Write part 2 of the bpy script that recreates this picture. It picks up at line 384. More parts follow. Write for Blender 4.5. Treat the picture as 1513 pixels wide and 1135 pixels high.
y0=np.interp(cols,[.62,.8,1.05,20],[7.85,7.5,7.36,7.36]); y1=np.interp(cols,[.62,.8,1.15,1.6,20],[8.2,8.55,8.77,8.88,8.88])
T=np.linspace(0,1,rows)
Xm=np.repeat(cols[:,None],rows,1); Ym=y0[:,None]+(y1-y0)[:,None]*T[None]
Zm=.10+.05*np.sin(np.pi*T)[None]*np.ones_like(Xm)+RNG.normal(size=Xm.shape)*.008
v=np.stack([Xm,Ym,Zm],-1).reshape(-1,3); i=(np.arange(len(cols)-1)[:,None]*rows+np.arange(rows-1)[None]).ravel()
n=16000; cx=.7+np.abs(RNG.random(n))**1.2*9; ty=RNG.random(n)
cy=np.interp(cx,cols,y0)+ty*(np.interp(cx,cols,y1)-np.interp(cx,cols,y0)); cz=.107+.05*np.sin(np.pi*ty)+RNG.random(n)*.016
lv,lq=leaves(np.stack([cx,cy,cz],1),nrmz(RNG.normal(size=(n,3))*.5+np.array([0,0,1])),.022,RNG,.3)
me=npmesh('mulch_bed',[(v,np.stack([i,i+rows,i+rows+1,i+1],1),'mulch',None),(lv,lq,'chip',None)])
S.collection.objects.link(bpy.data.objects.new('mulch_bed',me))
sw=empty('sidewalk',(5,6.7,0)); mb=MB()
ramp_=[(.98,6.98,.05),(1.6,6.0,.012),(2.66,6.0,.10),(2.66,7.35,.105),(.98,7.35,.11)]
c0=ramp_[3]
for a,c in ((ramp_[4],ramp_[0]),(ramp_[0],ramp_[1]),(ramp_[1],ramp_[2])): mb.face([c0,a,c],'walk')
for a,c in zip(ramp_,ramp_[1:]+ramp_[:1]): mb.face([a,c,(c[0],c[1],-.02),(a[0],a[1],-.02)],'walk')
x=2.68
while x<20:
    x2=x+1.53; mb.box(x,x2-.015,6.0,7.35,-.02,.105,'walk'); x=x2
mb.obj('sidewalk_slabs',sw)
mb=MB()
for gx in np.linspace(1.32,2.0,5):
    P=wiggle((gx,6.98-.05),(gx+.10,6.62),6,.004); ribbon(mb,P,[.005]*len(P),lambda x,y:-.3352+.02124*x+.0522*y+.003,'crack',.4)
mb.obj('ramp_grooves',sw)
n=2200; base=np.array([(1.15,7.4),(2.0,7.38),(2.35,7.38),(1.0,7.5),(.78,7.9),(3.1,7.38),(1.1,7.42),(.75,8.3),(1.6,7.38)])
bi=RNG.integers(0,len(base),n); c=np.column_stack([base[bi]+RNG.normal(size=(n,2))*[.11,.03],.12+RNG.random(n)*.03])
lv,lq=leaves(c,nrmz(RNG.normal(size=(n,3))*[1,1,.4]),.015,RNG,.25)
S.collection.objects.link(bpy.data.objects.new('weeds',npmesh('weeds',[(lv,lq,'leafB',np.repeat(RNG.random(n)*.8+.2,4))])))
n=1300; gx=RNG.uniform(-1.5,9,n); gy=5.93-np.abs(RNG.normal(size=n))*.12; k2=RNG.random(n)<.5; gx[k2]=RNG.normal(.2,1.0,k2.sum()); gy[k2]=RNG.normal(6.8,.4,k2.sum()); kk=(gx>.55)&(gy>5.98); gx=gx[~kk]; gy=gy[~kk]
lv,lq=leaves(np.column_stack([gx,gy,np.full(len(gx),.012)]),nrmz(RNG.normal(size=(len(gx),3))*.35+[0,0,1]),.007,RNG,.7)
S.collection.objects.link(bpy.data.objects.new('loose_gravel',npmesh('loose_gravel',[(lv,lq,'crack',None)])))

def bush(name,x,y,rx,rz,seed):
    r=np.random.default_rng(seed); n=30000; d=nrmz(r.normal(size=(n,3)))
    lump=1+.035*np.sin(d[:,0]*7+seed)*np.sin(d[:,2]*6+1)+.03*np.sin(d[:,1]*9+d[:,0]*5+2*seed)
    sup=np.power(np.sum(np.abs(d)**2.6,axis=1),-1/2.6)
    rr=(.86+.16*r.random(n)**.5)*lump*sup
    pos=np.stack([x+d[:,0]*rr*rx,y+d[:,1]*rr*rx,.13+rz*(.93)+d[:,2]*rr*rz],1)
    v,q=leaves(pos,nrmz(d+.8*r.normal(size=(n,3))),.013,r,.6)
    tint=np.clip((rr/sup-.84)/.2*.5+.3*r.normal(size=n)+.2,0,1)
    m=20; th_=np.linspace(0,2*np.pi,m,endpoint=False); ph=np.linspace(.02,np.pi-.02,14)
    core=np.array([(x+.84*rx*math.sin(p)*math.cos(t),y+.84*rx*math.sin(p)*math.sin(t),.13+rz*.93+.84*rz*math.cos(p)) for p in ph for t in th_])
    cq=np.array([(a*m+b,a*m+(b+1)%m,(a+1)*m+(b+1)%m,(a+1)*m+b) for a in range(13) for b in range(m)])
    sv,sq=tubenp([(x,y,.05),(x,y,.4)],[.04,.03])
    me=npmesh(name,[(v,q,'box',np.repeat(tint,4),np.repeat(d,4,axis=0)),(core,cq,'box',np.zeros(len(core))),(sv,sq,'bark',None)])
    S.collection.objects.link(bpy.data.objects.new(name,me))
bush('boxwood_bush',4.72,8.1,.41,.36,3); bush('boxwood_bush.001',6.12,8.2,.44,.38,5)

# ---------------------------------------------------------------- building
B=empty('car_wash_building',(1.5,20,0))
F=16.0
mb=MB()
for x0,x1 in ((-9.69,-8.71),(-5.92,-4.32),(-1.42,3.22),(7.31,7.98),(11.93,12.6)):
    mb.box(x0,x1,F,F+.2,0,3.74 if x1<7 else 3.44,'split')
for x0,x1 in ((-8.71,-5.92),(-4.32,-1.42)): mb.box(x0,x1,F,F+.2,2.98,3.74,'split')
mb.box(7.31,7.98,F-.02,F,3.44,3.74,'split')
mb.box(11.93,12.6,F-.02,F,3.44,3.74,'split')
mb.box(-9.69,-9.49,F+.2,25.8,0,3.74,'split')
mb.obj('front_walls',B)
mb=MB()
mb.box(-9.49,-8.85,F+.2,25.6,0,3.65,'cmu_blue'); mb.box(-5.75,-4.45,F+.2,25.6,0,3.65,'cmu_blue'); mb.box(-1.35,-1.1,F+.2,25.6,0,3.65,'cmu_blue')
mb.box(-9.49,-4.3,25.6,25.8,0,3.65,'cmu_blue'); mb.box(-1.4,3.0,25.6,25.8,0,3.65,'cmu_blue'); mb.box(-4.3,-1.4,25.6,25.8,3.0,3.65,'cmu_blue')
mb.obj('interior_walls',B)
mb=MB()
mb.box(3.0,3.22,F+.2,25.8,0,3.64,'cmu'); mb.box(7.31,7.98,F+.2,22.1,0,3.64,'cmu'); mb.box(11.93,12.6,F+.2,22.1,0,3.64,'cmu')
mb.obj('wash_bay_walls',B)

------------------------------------

▶ [Work to be completed]: Write out the whole listing exactly.

▶ [Reply]:
Write part 2 of the bpy script that recreates this picture. It picks up at line 384. More parts follow. Write for Blender 4.5. Treat the picture as 1513 pixels wide and 1135 pixels high.
y0=np.interp(cols,[.62,.8,1.05,20],[7.85,7.5,7.36,7.36]); y1=np.interp(cols,[.62,.8,1.15,1.6,20],[8.2,8.55,8.77,8.88,8.88])
T=np.linspace(0,1,rows)
Xm=np.repeat(cols[:,None],rows,1); Ym=y0[:,None]+(y1-y0)[:,None]*T[None]
Zm=.10+.05*np.sin(np.pi*T)[None]*np.ones_like(Xm)+RNG.normal(size=Xm.shape)*.008
v=np.stack([Xm,Ym,Zm],-1).reshape(-1,3); i=(np.arange(len(cols)-1)[:,None]*rows+np.arange(rows-1)[None]).ravel()
n=16000; cx=.7+np.abs(RNG.random(n))**1.2*9; ty=RNG.random(n)
cy=np.interp(cx,cols,y0)+ty*(np.interp(cx,cols,y1)-np.interp(cx,cols,y0)); cz=.107+.05*np.sin(np.pi*ty)+RNG.random(n)*.016
lv,lq=leaves(np.stack([cx,cy,cz],1),nrmz(RNG.normal(size=(n,3))*.5+np.array([0,0,1])),.022,RNG,.3)
me=npmesh('mulch_bed',[(v,np.stack([i,i+rows,i+rows+1,i+1],1),'mulch',None),(lv,lq,'chip',None)])
S.collection.objects.link(bpy.data.objects.new('mulch_bed',me))
sw=empty('sidewalk',(5,6.7,0)); mb=MB()
ramp_=[(.98,6.98,.05),(1.6,6.0,.012),(2.66,6.0,.10),(2.66,7.35,.105),(.98,7.35,.11)]
c0=ramp_[3]
for a,c in ((ramp_[4],ramp_[0]),(ramp_[0],ramp_[1]),(ramp_[1],ramp_[2])): mb.face([c0,a,c],'walk')
for a,c in zip(ramp_,ramp_[1:]+ramp_[:1]): mb.face([a,c,(c[0],c[1],-.02),(a[0],a[1],-.02)],'walk')
x=2.68
while x<20:
    x2=x+1.53; mb.box(x,x2-.015,6.0,7.35,-.02,.105,'walk'); x=x2
mb.obj('sidewalk_slabs',sw)
mb=MB()
for gx in np.linspace(1.32,2.0,5):
    P=wiggle((gx,6.98-.05),(gx+.10,6.62),6,.004); ribbon(mb,P,[.005]*len(P),lambda x,y:-.3352+.02124*x+.0522*y+.003,'crack',.4)
mb.obj('ramp_grooves',sw)
n=2200; base=np.array([(1.15,7.4),(2.0,7.38),(2.35,7.38),(1.0,7.5),(.78,7.9),(3.1,7.38),(1.1,7.42),(.75,8.3),(1.6,7.38)])
bi=RNG.integers(0,len(base),n); c=np.column_stack([base[bi]+RNG.normal(size=(n,2))*[.11,.03],.12+RNG.random(n)*.03])
lv,lq=leaves(c,nrmz(RNG.normal(size=(n,3))*[1,1,.4]),.015,RNG,.25)
S.collection.objects.link(bpy.data.objects.new('weeds',npmesh('weeds',[(lv,lq,'leafB',np.repeat(RNG.random(n)*.8+.2,4))])))
n=1300; gx=RNG.uniform(-1.5,9,n); gy=5.93-np.abs(RNG.normal(size=n))*.12; k2=RNG.random(n)<.5; gx[k2]=RNG.normal(.2,1.0,k2.sum()); gy[k2]=RNG.normal(6.8,.4,k2.sum()); kk=(gx>.55)&(gy>5.98); gx=gx[~kk]; gy=gy[~kk]
lv,lq=leaves(np.column_stack([gx,gy,np.full(len(gx),.012)]),nrmz(RNG.normal(size=(len(gx),3))*.35+[0,0,1]),.007,RNG,.7)
S.collection.objects.link(bpy.data.objects.new('loose_gravel',npmesh('loose_gravel',[(lv,lq,'crack',None)])))

def bush(name,x,y,rx,rz,seed):
    r=np.random.default_rng(seed); n=30000; d=nrmz(r.normal(size=(n,3)))
    lump=1+.035*np.sin(d[:,0]*7+seed)*np.sin(d[:,2]*6+1)+.03*np.sin(d[:,1]*9+d[:,0]*5+2*seed)
    sup=np.power(np.sum(np.abs(d)**2.6,axis=1),-1/2.6)
    rr=(.86+.16*r.random(n)**.5)*lump*sup
    pos=np.stack([x+d[:,0]*rr*rx,y+d[:,1]*rr*rx,.13+rz*(.93)+d[:,2]*rr*rz],1)
    v,q=leaves(pos,nrmz(d+.8*r.normal(size=(n,3))),.013,r,.6)
    tint=np.clip((rr/sup-.84)/.2*.5+.3*r.normal(size=n)+.2,0,1)
    m=20; th_=np.linspace(0,2*np.pi,m,endpoint=False); ph=np.linspace(.02,np.pi-.02,14)
    core=np.array([(x+.84*rx*math.sin(p)*math.cos(t),y+.84*rx*math.sin(p)*math.sin(t),.13+rz*.93+.84*rz*math.cos(p)) for p in ph for t in th_])
    cq=np.array([(a*m+b,a*m+(b+1)%m,(a+1)*m+(b+1)%m,(a+1)*m+b) for a in range(13) for b in range(m)])
    sv,sq=tubenp([(x,y,.05),(x,y,.4)],[.04,.03])
    me=npmesh(name,[(v,q,'box',np.repeat(tint,4),np.repeat(d,4,axis=0)),(core,cq,'box',np.zeros(len(core))),(sv,sq,'bark',None)])
    S.collection.objects.link(bpy.data.objects.new(name,me))
bush('boxwood_bush',4.72,8.1,.41,.36,3); bush('boxwood_bush.001',6.12,8.2,.44,.38,5)

# ---------------------------------------------------------------- building
B=empty('car_wash_building',(1.5,20,0))
F=16.0
mb=MB()
for x0,x1 in ((-9.69,-8.71),(-5.92,-4.32),(-1.42,3.22),(7.31,7.98),(11.93,12.6)):
    mb.box(x0,x1,F,F+.2,0,3.74 if x1<7 else 3.44,'split')
for x0,x1 in ((-8.71,-5.92),(-4.32,-1.42)): mb.box(x0,x1,F,F+.2,2.98,3.74,'split')
mb.box(7.31,7.98,F-.02,F,3.44,3.74,'split')
mb.box(11.93,12.6,F-.02,F,3.44,3.74,'split')
mb.box(-9.69,-9.49,F+.2,25.8,0,3.74,'split')
mb.obj('front_walls',B)
mb=MB()
mb.box(-9.49,-8.85,F+.2,25.6,0,3.65,'cmu_blue'); mb.box(-5.75,-4.45,F+.2,25.6,0,3.65,'cmu_blue'); mb.box(-1.35,-1.1,F+.2,25.6,0,3.65,'cmu_blue')
mb.box(-9.49,-4.3,25.6,25.8,0,3.65,'cmu_blue'); mb.box(-1.4,3.0,25.6,25.8,0,3.65,'cmu_blue'); mb.box(-4.3,-1.4,25.6,25.8,3.0,3.65,'cmu_blue')
mb.obj('interior_walls',B)
mb=MB()
mb.box(3.0,3.22,F+.2,25.8,0,3.64,'cmu'); mb.box(7.31,7.98,F+.2,22.1,0,3.64,'cmu'); mb.box(11.93,12.6,F+.2,22.1,0,3.64,'cmu')
mb.obj('wash_bay_walls',B)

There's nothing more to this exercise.